• Task: Extract each line of the material that follows exactly and omit its pictures.

• Data section:
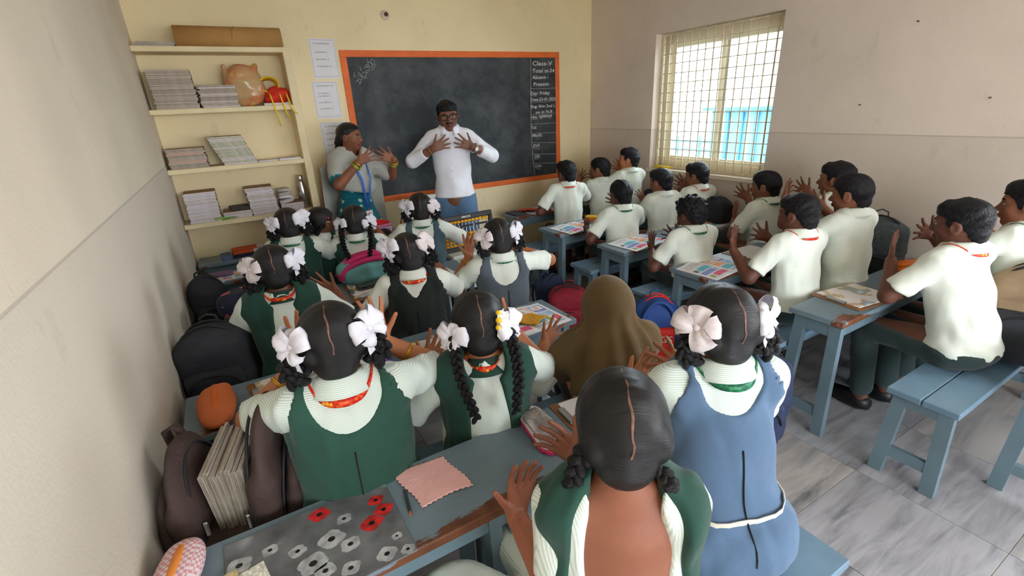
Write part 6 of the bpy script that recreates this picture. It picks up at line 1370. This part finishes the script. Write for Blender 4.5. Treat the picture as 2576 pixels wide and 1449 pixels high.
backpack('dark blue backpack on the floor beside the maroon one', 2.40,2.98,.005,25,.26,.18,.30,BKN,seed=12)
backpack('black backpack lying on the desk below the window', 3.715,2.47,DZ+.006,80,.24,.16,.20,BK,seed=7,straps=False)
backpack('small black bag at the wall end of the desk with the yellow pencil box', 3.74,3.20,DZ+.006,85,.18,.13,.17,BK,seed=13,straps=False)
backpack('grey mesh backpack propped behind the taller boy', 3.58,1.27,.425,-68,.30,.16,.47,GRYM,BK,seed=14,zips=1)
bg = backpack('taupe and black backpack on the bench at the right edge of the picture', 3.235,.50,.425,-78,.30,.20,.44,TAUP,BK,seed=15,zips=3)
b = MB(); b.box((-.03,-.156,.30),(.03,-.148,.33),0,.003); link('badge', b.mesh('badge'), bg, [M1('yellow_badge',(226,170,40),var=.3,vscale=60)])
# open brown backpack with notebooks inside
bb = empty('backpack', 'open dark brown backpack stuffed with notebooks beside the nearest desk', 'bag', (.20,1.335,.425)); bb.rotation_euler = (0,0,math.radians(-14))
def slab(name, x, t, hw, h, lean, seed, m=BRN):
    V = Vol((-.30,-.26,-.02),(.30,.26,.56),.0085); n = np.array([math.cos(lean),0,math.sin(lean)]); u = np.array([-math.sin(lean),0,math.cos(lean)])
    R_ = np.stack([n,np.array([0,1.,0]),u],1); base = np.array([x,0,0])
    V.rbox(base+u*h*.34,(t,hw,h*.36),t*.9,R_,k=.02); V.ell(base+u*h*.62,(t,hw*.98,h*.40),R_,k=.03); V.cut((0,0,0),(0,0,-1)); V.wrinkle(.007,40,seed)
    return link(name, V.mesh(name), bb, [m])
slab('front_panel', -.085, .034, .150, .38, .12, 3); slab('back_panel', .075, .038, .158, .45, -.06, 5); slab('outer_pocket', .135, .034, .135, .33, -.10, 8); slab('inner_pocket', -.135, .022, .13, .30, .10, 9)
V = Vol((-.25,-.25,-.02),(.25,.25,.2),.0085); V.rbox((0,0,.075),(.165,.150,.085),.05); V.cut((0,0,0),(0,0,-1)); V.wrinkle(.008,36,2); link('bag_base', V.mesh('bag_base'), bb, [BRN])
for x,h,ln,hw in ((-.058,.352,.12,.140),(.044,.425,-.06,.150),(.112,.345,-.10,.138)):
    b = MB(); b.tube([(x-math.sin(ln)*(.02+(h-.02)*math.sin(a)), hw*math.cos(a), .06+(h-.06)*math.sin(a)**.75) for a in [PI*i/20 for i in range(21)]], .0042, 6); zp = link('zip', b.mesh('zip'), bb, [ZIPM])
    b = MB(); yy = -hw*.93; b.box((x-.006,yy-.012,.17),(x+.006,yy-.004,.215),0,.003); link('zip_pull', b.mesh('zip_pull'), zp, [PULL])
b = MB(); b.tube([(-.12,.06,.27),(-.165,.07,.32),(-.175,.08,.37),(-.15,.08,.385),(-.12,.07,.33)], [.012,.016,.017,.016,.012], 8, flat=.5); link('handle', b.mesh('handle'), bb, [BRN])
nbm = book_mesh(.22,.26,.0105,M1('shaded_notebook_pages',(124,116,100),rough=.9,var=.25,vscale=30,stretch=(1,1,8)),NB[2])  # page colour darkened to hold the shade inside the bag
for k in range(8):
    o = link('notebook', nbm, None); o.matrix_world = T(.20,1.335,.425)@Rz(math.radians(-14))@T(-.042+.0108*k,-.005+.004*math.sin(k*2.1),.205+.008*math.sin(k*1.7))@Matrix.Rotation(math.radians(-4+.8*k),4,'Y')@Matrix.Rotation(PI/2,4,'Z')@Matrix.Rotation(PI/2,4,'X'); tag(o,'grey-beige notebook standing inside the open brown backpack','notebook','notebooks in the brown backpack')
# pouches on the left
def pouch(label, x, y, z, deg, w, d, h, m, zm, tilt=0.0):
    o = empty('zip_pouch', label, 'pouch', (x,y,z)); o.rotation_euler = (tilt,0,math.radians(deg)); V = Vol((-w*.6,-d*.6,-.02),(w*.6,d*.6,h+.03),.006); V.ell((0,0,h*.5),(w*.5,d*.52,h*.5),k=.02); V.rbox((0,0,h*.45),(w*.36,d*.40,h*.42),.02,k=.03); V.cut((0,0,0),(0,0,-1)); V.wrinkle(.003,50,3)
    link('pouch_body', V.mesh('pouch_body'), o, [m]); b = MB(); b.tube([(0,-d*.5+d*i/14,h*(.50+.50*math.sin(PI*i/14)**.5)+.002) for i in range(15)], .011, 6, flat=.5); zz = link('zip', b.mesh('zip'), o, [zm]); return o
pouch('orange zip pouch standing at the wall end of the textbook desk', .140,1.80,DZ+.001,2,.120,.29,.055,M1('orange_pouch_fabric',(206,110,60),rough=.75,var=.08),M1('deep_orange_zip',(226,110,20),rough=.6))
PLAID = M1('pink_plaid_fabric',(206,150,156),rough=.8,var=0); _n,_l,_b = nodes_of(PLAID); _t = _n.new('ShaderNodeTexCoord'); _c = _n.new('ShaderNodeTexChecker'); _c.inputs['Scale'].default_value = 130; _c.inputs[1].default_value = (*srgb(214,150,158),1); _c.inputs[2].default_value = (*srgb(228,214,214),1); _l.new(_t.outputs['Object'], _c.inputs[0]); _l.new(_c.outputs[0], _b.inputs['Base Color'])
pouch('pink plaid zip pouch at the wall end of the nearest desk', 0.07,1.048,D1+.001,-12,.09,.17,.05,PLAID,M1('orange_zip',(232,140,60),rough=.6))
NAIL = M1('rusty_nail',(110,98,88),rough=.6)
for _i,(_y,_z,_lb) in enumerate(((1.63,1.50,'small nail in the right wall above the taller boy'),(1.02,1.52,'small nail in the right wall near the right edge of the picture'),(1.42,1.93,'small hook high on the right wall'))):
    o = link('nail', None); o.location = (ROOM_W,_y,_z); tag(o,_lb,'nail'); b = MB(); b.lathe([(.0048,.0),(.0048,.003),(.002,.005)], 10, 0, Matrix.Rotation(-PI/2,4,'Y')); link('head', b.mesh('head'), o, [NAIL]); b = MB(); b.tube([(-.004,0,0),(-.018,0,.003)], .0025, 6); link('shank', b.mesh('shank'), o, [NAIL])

• Answer to this task:
Write part 6 of the bpy script that recreates this picture. It picks up at line 1370. This part finishes the script. Write for Blender 4.5. Treat the picture as 2576 pixels wide and 1449 pixels high.
backpack('dark blue backpack on the floor beside the maroon one', 2.40,2.98,.005,25,.26,.18,.30,BKN,seed=12)
backpack('black backpack lying on the desk below the window', 3.715,2.47,DZ+.006,80,.24,.16,.20,BK,seed=7,straps=False)
backpack('small black bag at the wall end of the desk with the yellow pencil box', 3.74,3.20,DZ+.006,85,.18,.13,.17,BK,seed=13,straps=False)
backpack('grey mesh backpack propped behind the taller boy', 3.58,1.27,.425,-68,.30,.16,.47,GRYM,BK,seed=14,zips=1)
bg = backpack('taupe and black backpack on the bench at the right edge of the picture', 3.235,.50,.425,-78,.30,.20,.44,TAUP,BK,seed=15,zips=3)
b = MB(); b.box((-.03,-.156,.30),(.03,-.148,.33),0,.003); link('badge', b.mesh('badge'), bg, [M1('yellow_badge',(226,170,40),var=.3,vscale=60)])
# open brown backpack with notebooks inside
bb = empty('backpack', 'open dark brown backpack stuffed with notebooks beside the nearest desk', 'bag', (.20,1.335,.425)); bb.rotation_euler = (0,0,math.radians(-14))
def slab(name, x, t, hw, h, lean, seed, m=BRN):
    V = Vol((-.30,-.26,-.02),(.30,.26,.56),.0085); n = np.array([math.cos(lean),0,math.sin(lean)]); u = np.array([-math.sin(lean),0,math.cos(lean)])
    R_ = np.stack([n,np.array([0,1.,0]),u],1); base = np.array([x,0,0])
    V.rbox(base+u*h*.34,(t,hw,h*.36),t*.9,R_,k=.02); V.ell(base+u*h*.62,(t,hw*.98,h*.40),R_,k=.03); V.cut((0,0,0),(0,0,-1)); V.wrinkle(.007,40,seed)
    return link(name, V.mesh(name), bb, [m])
slab('front_panel', -.085, .034, .150, .38, .12, 3); slab('back_panel', .075, .038, .158, .45, -.06, 5); slab('outer_pocket', .135, .034, .135, .33, -.10, 8); slab('inner_pocket', -.135, .022, .13, .30, .10, 9)
V = Vol((-.25,-.25,-.02),(.25,.25,.2),.0085); V.rbox((0,0,.075),(.165,.150,.085),.05); V.cut((0,0,0),(0,0,-1)); V.wrinkle(.008,36,2); link('bag_base', V.mesh('bag_base'), bb, [BRN])
for x,h,ln,hw in ((-.058,.352,.12,.140),(.044,.425,-.06,.150),(.112,.345,-.10,.138)):
    b = MB(); b.tube([(x-math.sin(ln)*(.02+(h-.02)*math.sin(a)), hw*math.cos(a), .06+(h-.06)*math.sin(a)**.75) for a in [PI*i/20 for i in range(21)]], .0042, 6); zp = link('zip', b.mesh('zip'), bb, [ZIPM])
    b = MB(); yy = -hw*.93; b.box((x-.006,yy-.012,.17),(x+.006,yy-.004,.215),0,.003); link('zip_pull', b.mesh('zip_pull'), zp, [PULL])
b = MB(); b.tube([(-.12,.06,.27),(-.165,.07,.32),(-.175,.08,.37),(-.15,.08,.385),(-.12,.07,.33)], [.012,.016,.017,.016,.012], 8, flat=.5); link('handle', b.mesh('handle'), bb, [BRN])
nbm = book_mesh(.22,.26,.0105,M1('shaded_notebook_pages',(124,116,100),rough=.9,var=.25,vscale=30,stretch=(1,1,8)),NB[2])  # page colour darkened to hold the shade inside the bag
for k in range(8):
    o = link('notebook', nbm, None); o.matrix_world = T(.20,1.335,.425)@Rz(math.radians(-14))@T(-.042+.0108*k,-.005+.004*math.sin(k*2.1),.205+.008*math.sin(k*1.7))@Matrix.Rotation(math.radians(-4+.8*k),4,'Y')@Matrix.Rotation(PI/2,4,'Z')@Matrix.Rotation(PI/2,4,'X'); tag(o,'grey-beige notebook standing inside the open brown backpack','notebook','notebooks in the brown backpack')
# pouches on the left
def pouch(label, x, y, z, deg, w, d, h, m, zm, tilt=0.0):
    o = empty('zip_pouch', label, 'pouch', (x,y,z)); o.rotation_euler = (tilt,0,math.radians(deg)); V = Vol((-w*.6,-d*.6,-.02),(w*.6,d*.6,h+.03),.006); V.ell((0,0,h*.5),(w*.5,d*.52,h*.5),k=.02); V.rbox((0,0,h*.45),(w*.36,d*.40,h*.42),.02,k=.03); V.cut((0,0,0),(0,0,-1)); V.wrinkle(.003,50,3)
    link('pouch_body', V.mesh('pouch_body'), o, [m]); b = MB(); b.tube([(0,-d*.5+d*i/14,h*(.50+.50*math.sin(PI*i/14)**.5)+.002) for i in range(15)], .011, 6, flat=.5); zz = link('zip', b.mesh('zip'), o, [zm]); return o
pouch('orange zip pouch standing at the wall end of the textbook desk', .140,1.80,DZ+.001,2,.120,.29,.055,M1('orange_pouch_fabric',(206,110,60),rough=.75,var=.08),M1('deep_orange_zip',(226,110,20),rough=.6))
PLAID = M1('pink_plaid_fabric',(206,150,156),rough=.8,var=0); _n,_l,_b = nodes_of(PLAID); _t = _n.new('ShaderNodeTexCoord'); _c = _n.new('ShaderNodeTexChecker'); _c.inputs['Scale'].default_value = 130; _c.inputs[1].default_value = (*srgb(214,150,158),1); _c.inputs[2].default_value = (*srgb(228,214,214),1); _l.new(_t.outputs['Object'], _c.inputs[0]); _l.new(_c.outputs[0], _b.inputs['Base Color'])
pouch('pink plaid zip pouch at the wall end of the nearest desk', 0.07,1.048,D1+.001,-12,.09,.17,.05,PLAID,M1('orange_zip',(232,140,60),rough=.6))
NAIL = M1('rusty_nail',(110,98,88),rough=.6)
for _i,(_y,_z,_lb) in enumerate(((1.63,1.50,'small nail in the right wall above the taller boy'),(1.02,1.52,'small nail in the right wall near the right edge of the picture'),(1.42,1.93,'small hook high on the right wall'))):
    o = link('nail', None); o.location = (ROOM_W,_y,_z); tag(o,_lb,'nail'); b = MB(); b.lathe([(.0048,.0),(.0048,.003),(.002,.005)], 10, 0, Matrix.Rotation(-PI/2,4,'Y')); link('head', b.mesh('head'), o, [NAIL]); b = MB(); b.tube([(-.004,0,0),(-.018,0,.003)], .0025, 6); link('shank', b.mesh('shank'), o, [NAIL])